ELEC70056-HSV-CW1/isabelle/2022/HSV_tasks_2022.thy

theory HSV_tasks_2022 imports Complex_Main begin

section "Task 1: Full adders"

fun halfadder :: "bool * bool \<Rightarrow> bool * bool"
  where "halfadder (a,b) = (
    let cout = (a \<and> b) in
    let s = (a \<or> b) \<and> \<not>(a \<and> b) in
    (cout, s))"

fun fulladder :: "bool * bool * bool \<Rightarrow> bool * bool"
  where "fulladder (a,b,cin) = (
    let (tmp1, tmp2) = halfadder(a,b) in
    let (tmp3, s) = halfadder(cin,tmp2) in
    let cout = tmp1 | tmp3 in
    (cout, s))"

fun b2i :: "bool \<Rightarrow> int"
  where "b2i (b) = (if (b) then 1 else 0)"

theorem "\<forall>a b.(co,s) = halfadder(a,b) \<Longrightarrow> (2*b2i(co)+b2i(s)) = (b2i(a)+b2i(b))"
  by auto

theorem "\<forall>a b ci.(co,s) = fulladder(a,b,ci) \<Longrightarrow> (2*b2i(co)+b2i(s)) = (b2i(a)+b2i(b)+b2i(ci))"
  by auto

section {* Task 3: Logic optimisation *}

(* Datatype for representing simple circuits. *)
datatype "circuit" = 
  NOT "circuit"
| AND "circuit" "circuit"
| OR "circuit" "circuit"
| TRUE
| FALSE
| INPUT "int"

(* Simulates a circuit given a valuation for each input wire. *)
fun simulate where
  "simulate (AND c1 c2) \<rho> = ((simulate c1 \<rho>) \<and> (simulate c2 \<rho>))"
| "simulate (OR c1 c2) \<rho> = ((simulate c1 \<rho>) \<or> (simulate c2 \<rho>))"
| "simulate (NOT c) \<rho> = (\<not> (simulate c \<rho>))"
| "simulate TRUE \<rho> = True"
| "simulate FALSE \<rho> = False"
| "simulate (INPUT i) \<rho> = \<rho> i"

(* Equivalence between circuits. *)
fun circuits_equiv (infix "\<sim>" 50) (* the "50" indicates the operator precedence *) where
  "c1 \<sim> c2 = (\<forall>\<rho>. simulate c1 \<rho> = simulate c2 \<rho>)"
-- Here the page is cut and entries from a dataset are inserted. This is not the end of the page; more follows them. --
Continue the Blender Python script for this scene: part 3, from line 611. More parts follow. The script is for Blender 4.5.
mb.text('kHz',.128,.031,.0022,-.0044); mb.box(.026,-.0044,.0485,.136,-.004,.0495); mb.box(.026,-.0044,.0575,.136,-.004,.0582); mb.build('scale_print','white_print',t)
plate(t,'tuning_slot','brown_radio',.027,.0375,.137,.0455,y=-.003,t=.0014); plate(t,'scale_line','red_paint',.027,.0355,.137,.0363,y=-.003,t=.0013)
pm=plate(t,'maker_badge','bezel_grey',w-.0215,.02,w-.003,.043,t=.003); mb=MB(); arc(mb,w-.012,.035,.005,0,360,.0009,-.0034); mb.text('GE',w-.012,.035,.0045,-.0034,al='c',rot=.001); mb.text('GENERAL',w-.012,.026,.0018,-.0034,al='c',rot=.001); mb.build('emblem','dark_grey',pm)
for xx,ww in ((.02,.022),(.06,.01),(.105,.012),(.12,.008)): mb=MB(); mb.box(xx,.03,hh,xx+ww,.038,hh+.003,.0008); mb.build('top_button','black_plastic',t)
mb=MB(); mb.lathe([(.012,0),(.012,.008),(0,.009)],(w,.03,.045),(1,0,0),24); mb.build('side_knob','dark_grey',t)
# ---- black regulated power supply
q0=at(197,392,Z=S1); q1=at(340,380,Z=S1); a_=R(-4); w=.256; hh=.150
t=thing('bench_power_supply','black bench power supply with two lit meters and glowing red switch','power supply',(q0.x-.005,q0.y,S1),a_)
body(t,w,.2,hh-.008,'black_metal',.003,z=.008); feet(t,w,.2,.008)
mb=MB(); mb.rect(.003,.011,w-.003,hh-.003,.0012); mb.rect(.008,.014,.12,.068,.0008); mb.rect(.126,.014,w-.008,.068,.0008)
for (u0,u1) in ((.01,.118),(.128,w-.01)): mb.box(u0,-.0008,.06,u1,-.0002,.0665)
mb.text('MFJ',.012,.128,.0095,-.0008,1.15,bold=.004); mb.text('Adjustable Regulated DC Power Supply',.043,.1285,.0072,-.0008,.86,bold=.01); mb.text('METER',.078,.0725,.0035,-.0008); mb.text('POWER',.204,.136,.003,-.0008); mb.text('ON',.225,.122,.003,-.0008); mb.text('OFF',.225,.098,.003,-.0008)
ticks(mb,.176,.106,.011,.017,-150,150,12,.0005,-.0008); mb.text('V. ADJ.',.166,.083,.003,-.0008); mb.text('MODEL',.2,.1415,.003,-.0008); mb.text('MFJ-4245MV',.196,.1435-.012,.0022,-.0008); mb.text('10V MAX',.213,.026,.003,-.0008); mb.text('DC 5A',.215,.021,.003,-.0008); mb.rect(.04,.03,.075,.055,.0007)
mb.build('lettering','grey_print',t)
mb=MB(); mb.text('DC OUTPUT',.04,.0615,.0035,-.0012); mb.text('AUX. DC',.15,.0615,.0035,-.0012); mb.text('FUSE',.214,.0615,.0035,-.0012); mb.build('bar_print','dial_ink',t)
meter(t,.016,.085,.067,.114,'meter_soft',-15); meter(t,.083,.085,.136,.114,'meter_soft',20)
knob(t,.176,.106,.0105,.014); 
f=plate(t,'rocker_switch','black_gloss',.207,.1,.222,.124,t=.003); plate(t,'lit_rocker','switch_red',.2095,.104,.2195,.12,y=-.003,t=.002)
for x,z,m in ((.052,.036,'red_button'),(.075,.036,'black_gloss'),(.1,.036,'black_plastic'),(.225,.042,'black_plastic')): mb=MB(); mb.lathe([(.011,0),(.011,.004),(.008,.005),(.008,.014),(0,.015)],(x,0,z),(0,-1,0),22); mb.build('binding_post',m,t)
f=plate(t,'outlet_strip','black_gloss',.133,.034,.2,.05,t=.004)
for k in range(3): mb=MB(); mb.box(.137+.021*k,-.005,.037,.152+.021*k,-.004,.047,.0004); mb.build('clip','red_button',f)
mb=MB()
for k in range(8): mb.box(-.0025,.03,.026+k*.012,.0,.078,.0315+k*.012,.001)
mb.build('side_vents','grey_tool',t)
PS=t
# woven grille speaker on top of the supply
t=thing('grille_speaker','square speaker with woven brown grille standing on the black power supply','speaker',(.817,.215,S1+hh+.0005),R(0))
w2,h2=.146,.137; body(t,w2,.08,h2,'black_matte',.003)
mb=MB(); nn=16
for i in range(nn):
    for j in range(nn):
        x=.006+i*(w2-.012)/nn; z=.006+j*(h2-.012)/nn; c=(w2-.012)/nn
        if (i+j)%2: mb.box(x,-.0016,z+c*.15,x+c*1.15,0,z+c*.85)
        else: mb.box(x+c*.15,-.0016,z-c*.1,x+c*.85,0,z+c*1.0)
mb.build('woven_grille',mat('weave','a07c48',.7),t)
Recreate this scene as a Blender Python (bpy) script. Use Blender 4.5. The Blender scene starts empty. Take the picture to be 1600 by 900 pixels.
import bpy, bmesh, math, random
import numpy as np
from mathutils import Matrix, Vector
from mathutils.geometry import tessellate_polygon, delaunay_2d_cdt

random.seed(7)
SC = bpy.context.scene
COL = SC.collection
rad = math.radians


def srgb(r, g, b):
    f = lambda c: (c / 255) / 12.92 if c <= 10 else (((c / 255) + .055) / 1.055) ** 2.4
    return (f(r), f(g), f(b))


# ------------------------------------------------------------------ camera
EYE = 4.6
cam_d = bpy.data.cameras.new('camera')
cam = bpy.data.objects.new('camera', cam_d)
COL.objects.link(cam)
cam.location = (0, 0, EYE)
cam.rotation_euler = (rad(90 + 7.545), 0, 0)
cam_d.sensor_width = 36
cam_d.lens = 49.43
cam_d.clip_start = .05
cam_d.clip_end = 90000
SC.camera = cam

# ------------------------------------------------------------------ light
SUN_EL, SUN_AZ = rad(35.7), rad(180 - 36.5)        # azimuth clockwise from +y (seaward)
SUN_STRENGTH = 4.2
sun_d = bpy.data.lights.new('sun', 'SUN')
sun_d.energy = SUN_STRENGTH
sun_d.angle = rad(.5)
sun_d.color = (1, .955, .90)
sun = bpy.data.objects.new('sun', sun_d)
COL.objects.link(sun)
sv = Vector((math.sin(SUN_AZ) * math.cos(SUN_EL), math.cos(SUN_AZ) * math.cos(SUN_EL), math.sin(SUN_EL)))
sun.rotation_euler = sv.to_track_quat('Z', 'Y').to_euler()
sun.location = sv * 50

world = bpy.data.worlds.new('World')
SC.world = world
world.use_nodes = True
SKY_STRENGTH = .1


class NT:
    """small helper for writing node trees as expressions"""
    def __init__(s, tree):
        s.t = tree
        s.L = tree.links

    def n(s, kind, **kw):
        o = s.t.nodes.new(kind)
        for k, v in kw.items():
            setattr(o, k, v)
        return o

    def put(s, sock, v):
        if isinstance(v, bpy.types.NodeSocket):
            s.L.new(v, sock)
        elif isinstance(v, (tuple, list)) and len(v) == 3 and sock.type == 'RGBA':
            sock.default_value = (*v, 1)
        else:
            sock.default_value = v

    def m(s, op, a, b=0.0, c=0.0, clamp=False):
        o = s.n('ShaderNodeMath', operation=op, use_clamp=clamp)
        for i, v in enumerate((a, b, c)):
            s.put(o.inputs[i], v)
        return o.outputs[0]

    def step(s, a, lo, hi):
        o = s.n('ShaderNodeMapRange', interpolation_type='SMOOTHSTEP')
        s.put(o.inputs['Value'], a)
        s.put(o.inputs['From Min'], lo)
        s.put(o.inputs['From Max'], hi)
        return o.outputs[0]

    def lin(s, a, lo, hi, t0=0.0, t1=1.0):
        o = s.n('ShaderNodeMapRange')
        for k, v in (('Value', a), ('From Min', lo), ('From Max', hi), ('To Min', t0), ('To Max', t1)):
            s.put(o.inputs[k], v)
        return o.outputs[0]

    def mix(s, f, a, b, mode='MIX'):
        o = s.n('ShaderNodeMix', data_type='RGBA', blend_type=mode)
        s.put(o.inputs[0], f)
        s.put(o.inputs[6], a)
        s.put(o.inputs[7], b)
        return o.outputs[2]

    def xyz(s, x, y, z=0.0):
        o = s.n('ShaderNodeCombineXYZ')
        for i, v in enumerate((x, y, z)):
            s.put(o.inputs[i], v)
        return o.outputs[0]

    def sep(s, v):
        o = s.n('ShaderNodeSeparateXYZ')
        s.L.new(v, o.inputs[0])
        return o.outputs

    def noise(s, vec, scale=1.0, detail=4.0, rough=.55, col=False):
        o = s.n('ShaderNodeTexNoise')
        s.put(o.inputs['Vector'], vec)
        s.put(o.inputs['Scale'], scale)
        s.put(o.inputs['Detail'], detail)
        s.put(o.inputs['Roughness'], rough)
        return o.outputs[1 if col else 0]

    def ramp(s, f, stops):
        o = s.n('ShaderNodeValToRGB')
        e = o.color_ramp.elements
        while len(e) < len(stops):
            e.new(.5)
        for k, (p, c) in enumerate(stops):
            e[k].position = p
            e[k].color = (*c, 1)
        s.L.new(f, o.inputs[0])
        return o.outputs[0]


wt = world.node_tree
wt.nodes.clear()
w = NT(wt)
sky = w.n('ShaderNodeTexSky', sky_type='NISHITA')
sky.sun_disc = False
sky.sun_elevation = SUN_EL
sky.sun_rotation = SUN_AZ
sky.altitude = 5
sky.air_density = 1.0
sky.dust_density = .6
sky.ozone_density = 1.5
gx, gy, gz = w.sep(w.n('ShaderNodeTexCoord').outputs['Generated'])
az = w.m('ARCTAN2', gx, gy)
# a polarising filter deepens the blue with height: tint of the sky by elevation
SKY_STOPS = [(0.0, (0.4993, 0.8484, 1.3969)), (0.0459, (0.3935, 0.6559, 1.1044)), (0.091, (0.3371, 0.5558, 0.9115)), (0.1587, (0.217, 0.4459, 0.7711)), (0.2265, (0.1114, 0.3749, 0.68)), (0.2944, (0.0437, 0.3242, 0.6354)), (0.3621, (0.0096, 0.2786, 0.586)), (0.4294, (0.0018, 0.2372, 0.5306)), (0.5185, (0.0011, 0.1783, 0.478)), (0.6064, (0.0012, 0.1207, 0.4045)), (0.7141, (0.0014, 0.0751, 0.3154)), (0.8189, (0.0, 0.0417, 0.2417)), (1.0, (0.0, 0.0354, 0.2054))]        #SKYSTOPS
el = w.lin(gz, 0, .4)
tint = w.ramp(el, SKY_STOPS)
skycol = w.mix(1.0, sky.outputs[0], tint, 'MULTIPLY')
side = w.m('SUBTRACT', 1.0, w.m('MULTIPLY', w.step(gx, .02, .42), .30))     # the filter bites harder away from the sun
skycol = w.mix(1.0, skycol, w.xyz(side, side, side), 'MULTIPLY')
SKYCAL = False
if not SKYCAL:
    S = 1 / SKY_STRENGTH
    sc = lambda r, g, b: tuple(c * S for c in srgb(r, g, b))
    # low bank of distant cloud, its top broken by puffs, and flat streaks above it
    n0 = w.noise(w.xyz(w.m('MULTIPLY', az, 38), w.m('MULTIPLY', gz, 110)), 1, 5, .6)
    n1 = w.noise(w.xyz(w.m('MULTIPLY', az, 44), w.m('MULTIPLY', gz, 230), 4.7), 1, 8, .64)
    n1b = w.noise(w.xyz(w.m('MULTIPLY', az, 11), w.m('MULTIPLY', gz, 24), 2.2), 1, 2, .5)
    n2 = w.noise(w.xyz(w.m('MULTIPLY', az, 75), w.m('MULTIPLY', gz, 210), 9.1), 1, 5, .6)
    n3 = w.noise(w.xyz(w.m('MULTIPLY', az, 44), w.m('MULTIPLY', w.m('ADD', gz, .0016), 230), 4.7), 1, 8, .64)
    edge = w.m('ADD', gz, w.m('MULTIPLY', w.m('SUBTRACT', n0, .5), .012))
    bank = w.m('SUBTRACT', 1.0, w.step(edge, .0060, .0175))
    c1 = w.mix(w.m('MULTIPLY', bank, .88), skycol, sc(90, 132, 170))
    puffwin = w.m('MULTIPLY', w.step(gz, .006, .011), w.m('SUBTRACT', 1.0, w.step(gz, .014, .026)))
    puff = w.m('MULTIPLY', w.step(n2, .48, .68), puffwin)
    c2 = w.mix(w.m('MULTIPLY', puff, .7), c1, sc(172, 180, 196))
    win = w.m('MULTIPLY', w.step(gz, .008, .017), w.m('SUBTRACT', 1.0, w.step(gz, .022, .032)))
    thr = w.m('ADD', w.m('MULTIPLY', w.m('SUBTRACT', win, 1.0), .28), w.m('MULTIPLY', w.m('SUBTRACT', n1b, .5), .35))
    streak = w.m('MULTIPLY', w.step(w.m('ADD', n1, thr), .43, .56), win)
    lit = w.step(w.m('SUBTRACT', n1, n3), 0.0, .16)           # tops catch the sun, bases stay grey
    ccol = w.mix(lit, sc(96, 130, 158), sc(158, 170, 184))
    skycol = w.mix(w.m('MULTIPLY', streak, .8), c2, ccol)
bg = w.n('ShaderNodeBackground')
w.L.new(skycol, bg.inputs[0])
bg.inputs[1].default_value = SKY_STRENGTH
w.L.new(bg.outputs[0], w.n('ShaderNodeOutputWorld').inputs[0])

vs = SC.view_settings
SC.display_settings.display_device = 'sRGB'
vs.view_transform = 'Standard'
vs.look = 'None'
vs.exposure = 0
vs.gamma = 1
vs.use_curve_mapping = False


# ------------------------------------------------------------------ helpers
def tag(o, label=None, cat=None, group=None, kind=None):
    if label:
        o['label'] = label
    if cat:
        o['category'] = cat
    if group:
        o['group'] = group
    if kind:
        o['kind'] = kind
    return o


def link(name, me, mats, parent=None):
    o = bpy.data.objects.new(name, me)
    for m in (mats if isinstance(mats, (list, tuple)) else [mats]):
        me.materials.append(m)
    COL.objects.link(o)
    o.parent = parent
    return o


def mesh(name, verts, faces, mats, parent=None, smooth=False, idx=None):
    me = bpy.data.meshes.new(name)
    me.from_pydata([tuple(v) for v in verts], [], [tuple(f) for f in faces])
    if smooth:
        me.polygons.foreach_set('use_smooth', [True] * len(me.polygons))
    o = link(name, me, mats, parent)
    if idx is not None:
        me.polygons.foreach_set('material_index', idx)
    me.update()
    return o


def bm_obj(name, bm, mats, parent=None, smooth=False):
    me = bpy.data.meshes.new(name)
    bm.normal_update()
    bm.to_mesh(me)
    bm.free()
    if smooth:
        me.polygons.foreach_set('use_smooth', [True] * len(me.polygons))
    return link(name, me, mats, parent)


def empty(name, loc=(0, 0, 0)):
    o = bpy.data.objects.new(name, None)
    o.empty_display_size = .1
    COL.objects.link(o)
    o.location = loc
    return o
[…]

(* An optimisation that exploits the following Boolean identities:
  `a | a = a`
  `a & a = a`
 *)
fun opt_ident where
  "opt_ident (NOT c) = NOT (opt_ident c)"
| "opt_ident (AND c1 c2) = (
   let c1' = opt_ident c1 in
   let c2' = opt_ident c2 in
   if c1' = c2' then c1' else AND c1' c2')"
| "opt_ident (OR c1 c2) = (
   let c1' = opt_ident c1 in
   let c2' = opt_ident c2 in
   if c1' = c2' then c1' else OR c1' c2')"
| "opt_ident TRUE = TRUE"
| "opt_ident FALSE = FALSE"
| "opt_ident (INPUT i) = INPUT i"

lemma (* test case *) 
  "opt_ident (AND (INPUT 1) (OR (INPUT 1) (INPUT 1))) = INPUT 1" 
by eval

theorem opt_ident_is_sound: "opt_ident c \<sim> c"
  oops

fun area :: "circuit \<Rightarrow> nat" where
  "area (NOT c) = 1 + area c"
| "area (AND c1 c2) = 1 + area c1 + area c2"
| "area (OR c1 c2) = 1 + area c1 + area c2"
| "area _ = 0"

section {* Task 4: More logic optimisation *}

lemma (* test case *) 
  "opt_redundancy (AND (INPUT 1) (OR (INPUT 1) (INPUT 2))) 
   = INPUT 1" 
  (* by eval *) oops
lemma (* test case *) 
  "opt_redundancy (AND (AND (INPUT 1) (OR (INPUT 1) (INPUT 2)))
                       (OR (AND (INPUT 1) (OR (INPUT 1) (INPUT 2))) (INPUT 2))) 
   = INPUT 1" 
  (* by eval *) oops
lemma (* test case *) 
  "opt_redundancy (AND (AND (INPUT 1) (OR (INPUT 1) (INPUT 2))) 
                       (OR (INPUT 2) (AND (INPUT 1) (OR (INPUT 1) (INPUT 2))))) 
   = INPUT 1"
  (* by eval *) oops
lemma (* test case *) 
  "opt_redundancy (AND (AND (AND (INPUT 1) (OR (INPUT 1) (INPUT 2))) 
                            (OR (INPUT 2) (AND (INPUT 1) (OR (INPUT 1) (INPUT 2))))) 
                       (OR (INPUT 1) (INPUT 2))) 
  = INPUT 1" 
  (* by eval *) oops

end